Monday, September 17, 2007

#596 Goldi-mullet

Pepsi has got into trouble with their Aquafina brand of bottled water. Seems they’ve been using the initials P.W.S. to identify the water’s source.
The feds are requiring them to spell the initials out.
Guess what? P.W.S. stands for Public Water Source.
What is also known as T.W.
Tap Water.
Yep, Aquafina is tap water—with added minerals, of course, to make it taste sweeter. It turns out that over 25% of all bottled water sold comes from municipal sources. And not necessarily good ones. There are no regulations.
I’m reminded of the souvenir chocolate someone once brought me from New York. And not just New York, from the Empire State Building. It was all packaged up and everything as an “official souvenir” of the Empire State Building. Then you looked at the label and it said, “manufactured in New Jersey.”
Just remind me not to buy any water from L.A. Gear. I come from that area and you wouldn’t have to add any minerals. At least those from the heavier end of the periodic table. Iron, Lead, Mercury, Diesel ...

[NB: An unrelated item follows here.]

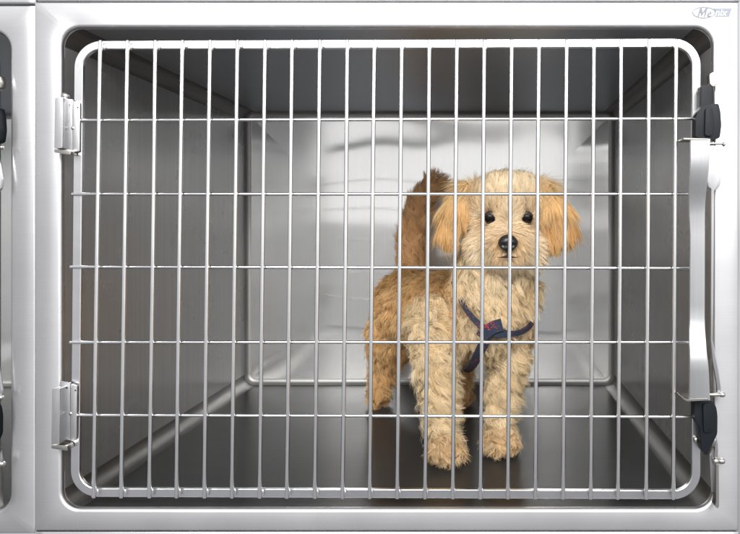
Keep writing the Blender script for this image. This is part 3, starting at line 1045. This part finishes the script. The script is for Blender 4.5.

So speaking of what’s up front not being the whole picture, my big question is, who still specializes in cutting mullets? How does the saying go for a mullet¾business in the front, party in the back?
The other night when we were in Chehalis—which, believe or not, is an Indian word that means “mullet”—we were amazed by how many people were still sporting same. So I’m guessing there are hair styling salons with a special mullet section on their price list and everything.
A little pre-mullet shaping shampoo and condition, to work in some 10-40 emollients.
A gum-snapping beautician in a Billy Ray Cyrus T-Shirt.
Well-sharpened scissors the size of hedge clippers for the flowing locks in the back.
Sheep shearing clippers for the patented mullet tight sides.
And at the amenities table, instead of yuppie organic tea, micro-roasted drip coffee, and questionably bottled water, a case of Buckhorn in a tailgate cooler.
Oh yeah. With Buckhorn you know what to expect.
The thought of it nearly causes an infarction in my achy breaky heart.